Actually, performance is the outcome of the mix of motivation and skills. This is the simplistic, mathematical way or relating performance and motivation.

“For performance to be maintained at its maximum level, it is necessary for the motivation to be high and the skills level to peak. If the motivation is lacking in a trainee pilot, then the performance levels will drop, even though the trainee can be a very skilful pilot. The lack of motivation will reflect in the trainee’s performance,” Ryan adds.

Training for pilots will demonstrate to them where their motivation level stands. Training will act as a barometer to measure their skill and performance, and therefore quantify their motivation.

Both Ryan and Novikiene agree that motivation is not competence, although it has a close relation to it. According to Ryan, pilot competence can also be measured mathematically. Competence is the result of motivation (training + experience).

“As the pilot starts out in their career, they can be highly motivated and enthusiastic due to landing their chosen profession. They lack experience, but if they receive proper, quality training, this can make a very competent pilot in their early stages of training.

As the pilot progresses through their career, the experience builds but the quality of training received, or the standard of recurrent training is also essential. When these two factors are of a high quality and combined with high motivation, they lead to a very competent pilot,” Ryan points out.
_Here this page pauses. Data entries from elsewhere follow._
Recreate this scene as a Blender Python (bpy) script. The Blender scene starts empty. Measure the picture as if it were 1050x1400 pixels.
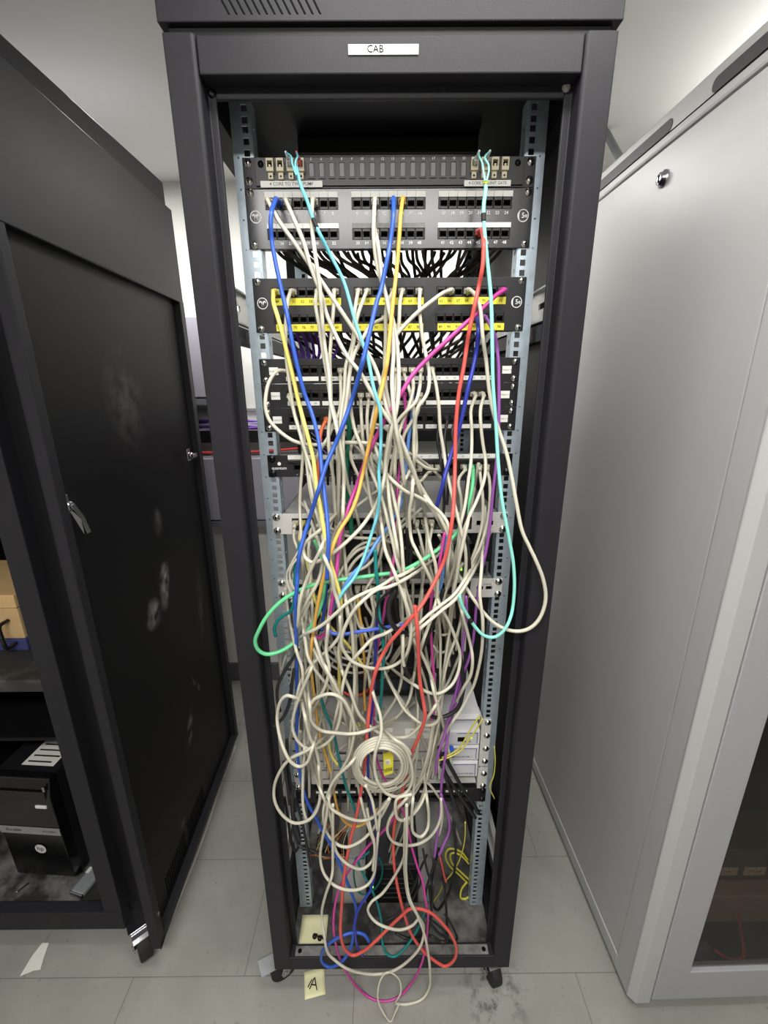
import bpy, bmesh, math, random
import numpy as np
from mathutils import Vector, Matrix
random.seed(7)
COL = bpy.context.scene.collection
SC = bpy.context.scene
# ---------------------------------------------------------------- camera model
F, TH, YAW, ROLL = 588.08, .2904, .0027, .0065
CAM = np.array([-.0148, -.7222, 1.54])
_c, _s = math.cos(YAW), math.sin(YAW)
_r = np.array([_c, -_s, 0.]); _h = np.array([_s, _c, 0.]); _z = np.array([0, 0, 1.])
FW = _h*math.cos(TH) - _z*math.sin(TH); _u = _h*math.sin(TH) + _z*math.cos(TH)
_c, _s = math.cos(ROLL), math.sin(ROLL)
RT = _c*_r - _s*_u; UP = _s*_r + _c*_u
def ray(px, py): return RT*(px-525)/F + UP*(700-py)/F + FW
def at(px, py, **k):
    d = ray(px, py); a, v = list(k.items())[0]; i = 'XYZ'.index(a)
    return CAM + d*((v-CAM[i])/d[i])
def proj(p):
    q = np.asarray(p, float)-CAM; d = q@FW
    return (525+F*(q@RT)/d, 700-F*(q@UP)/d)
cam = bpy.data.cameras.new('camera'); cam_o = bpy.data.objects.new('camera', cam); COL.objects.link(cam_o)
cam.sensor_fit = 'VERTICAL'; cam.sensor_height = 36; cam.lens = F/1400*36; cam.clip_start = .01
cam_o.matrix_world = Matrix(((RT[0], UP[0], -FW[0], CAM[0]), (RT[1], UP[1], -FW[1], CAM[1]), (RT[2], UP[2], -FW[2], CAM[2]), (0, 0, 0, 1)))
SC.camera = cam_o
# ---------------------------------------------------------------- materials
def lin(c):
    return tuple((v/12.92 if v <= .04045 else ((v+.055)/1.055)**2.4) for v in [x/255 for x in c])
MATS = {}
def mat(name, rgb, rough=.5, metal=0., vary=.08, scale=40., bump=0., bscale=600., spec=.5, emit=0., dust=None):
    if name in MATS: return MATS[name]
    m = bpy.data.materials.new(name); m.use_nodes = True; nt = m.node_tree; N = nt.nodes; L = nt.links
    b = N['Principled BSDF']; col = lin(rgb)
    b.inputs['Roughness'].default_value = rough; b.inputs['Metallic'].default_value = metal
    b.inputs['Specular IOR Level'].default_value = spec
    tc = N.new('ShaderNodeTexCoord')
    nz = N.new('ShaderNodeTexNoise'); nz.inputs['Scale'].default_value = scale; nz.inputs['Detail'].default_value = 4
    L.new(tc.outputs['Object'], nz.inputs['Vector'])
    mx = N.new('ShaderNodeMix'); mx.data_type = 'RGBA'
    mx.inputs[6].default_value = tuple(c*(1-vary) for c in col)+(1,)
    mx.inputs[7].default_value = tuple(min(1, c*(1+vary)) for c in col)+(1,)
    L.new(nz.outputs['Fac'], mx.inputs[0]); out = mx.outputs[2]
    if dust:
        n2 = N.new('ShaderNodeTexNoise'); n2.inputs['Scale'].default_value = dust[1]; n2.inputs['Detail'].default_value = 8; n2.inputs['Roughness'].default_value = .65
        L.new(tc.outputs['Object'], n2.inputs['Vector'])
        mr = N.new('ShaderNodeMapRange'); mr.inputs[1].default_value = dust[2]; mr.inputs[2].default_value = dust[3]
        L.new(n2.outputs['Fac'], mr.inputs[0])
        m2 = N.new('ShaderNodeMix'); m2.data_type = 'RGBA'; L.new(mr.outputs[0], m2.inputs[0]); L.new(out, m2.inputs[6])
        m2.inputs[7].default_value = lin(dust[0])+(1,); out = m2.outputs[2]
    L.new(out, b.inputs['Base Color'])
    if bump:
        n3 = N.new('ShaderNodeTexNoise'); n3.inputs['Scale'].default_value = bscale; n3.inputs['Detail'].default_value = 2
        L.new(tc.outputs['Object'], n3.inputs['Vector'])
        bp = N.new('ShaderNodeBump'); bp.inputs['Strength'].default_value = bump; bp.inputs['Distance'].default_value = .001
        L.new(n3.outputs['Fac'], bp.inputs['Height']); L.new(bp.outputs[0], b.inputs['Normal'])
    if emit:
        b.inputs['Emission Color'].default_value = col+(1,); b.inputs['Emission Strength'].default_value = emit
    MATS[name] = m; return m
BLACK = mat('black_powder_coat', (34, 33, 37), .5, vary=.1, bump=.25, bscale=900, spec=.22)
BLACKIN = mat('black_inner_steel', (15, 14, 16), .5, vary=.2, spec=.25)
PANEL = mat('black_panel_paint', (31, 30, 33), .27, vary=.06, spec=.7)
PANEL2 = mat('matt_black_panel', (23, 22, 25), .42, vary=.06)
PLASTIC = mat('black_plastic', (16, 16, 17), .4)
PORTB = mat('port_plastic', (27, 27, 29), .4)
PORTIN = mat('port_cavity', (6, 6, 7), .7, spec=.1)
GOLD = mat('gold_contact', (180, 150, 80), .35, 1)
ZINC = mat('galvanised_steel', (186, 200, 210), .42, .6, vary=.22, scale=60, bump=.1, bscale=200)
STRUT = mat('bare_steel_strut', (190, 190, 188), .4, .7, vary=.15)
SCREW = mat('nickel_screw', (215, 215, 210), .22, 1., vary=.05)
DSCREW = mat('dark_screw', (50, 50, 52), .3, .9)
CHROME = mat('chrome', (178, 178, 182), .24, 1.)
WHITE = mat('white_label', (232, 232, 226), .6, vary=.04, scale=120)
WORN = mat('worn_label', (120, 120, 116), .6, vary=.35, scale=160)
YELLOWL = mat('yellow_label', (232, 222, 62), .5, vary=.04)
PRINTW = mat('white_print', (225, 225, 225), .5, spec=.08)
PRINTK = mat('black_print', (25, 25, 28), .6, spec=.08)
PRINTG = mat('grey_print', (110, 112, 116), .6, spec=.08)
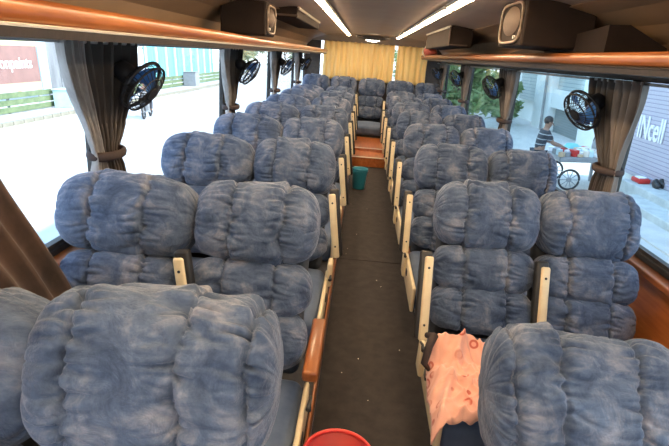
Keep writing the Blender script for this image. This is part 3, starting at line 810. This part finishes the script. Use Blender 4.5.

Can a Student Lose Motivation?

It is absolutely natural that motivation may rise and fall slightly for pilots depending on their professional and personal circumstances.

When the student pilot begins their training, the motivation is then driven by a constant desire to be better than yesterday’s performance, or be better at the next examination or check.

The trainee is motivated constantly to learn the knowledge and skills and to improve their attitude to meet the flying school or airline company standard.

The trainee’s motivation can be dented throughout the training program by many factors. These include:

  • poor performance by a student in examinations or on a check flight,
  • lack of standardization of the instructors,
  • lack of training continuity,
  • poor job prospects after training,
  • financial concerns or difficulties during training,
  • lack of job security.

The trainee can lose the motivation if one takes a short-term view of the industry and thinks that he or she is the only individual that has ever experienced the above factors.

“Any elder or retired pilot will verify that their career has never been short on adventure, excitement or uncertainty. However, these elders will admit that these and many other factors may have dented their motivation and enthusiasm for a short period. Still, it never wavered them from the initial drive and determination to carve out a career as a pilot. Pilots are professionals who are self-motivated and have a professional pride in how they do their job,” Ryan shares his thoughts.

Motivation is a necessary trait for a pilot as they will be required to stay motivated and enthused for long flights, over long days, and for their entire career, and to inspire and motivate their crew and fellow pilots that operate with them on the flight deck.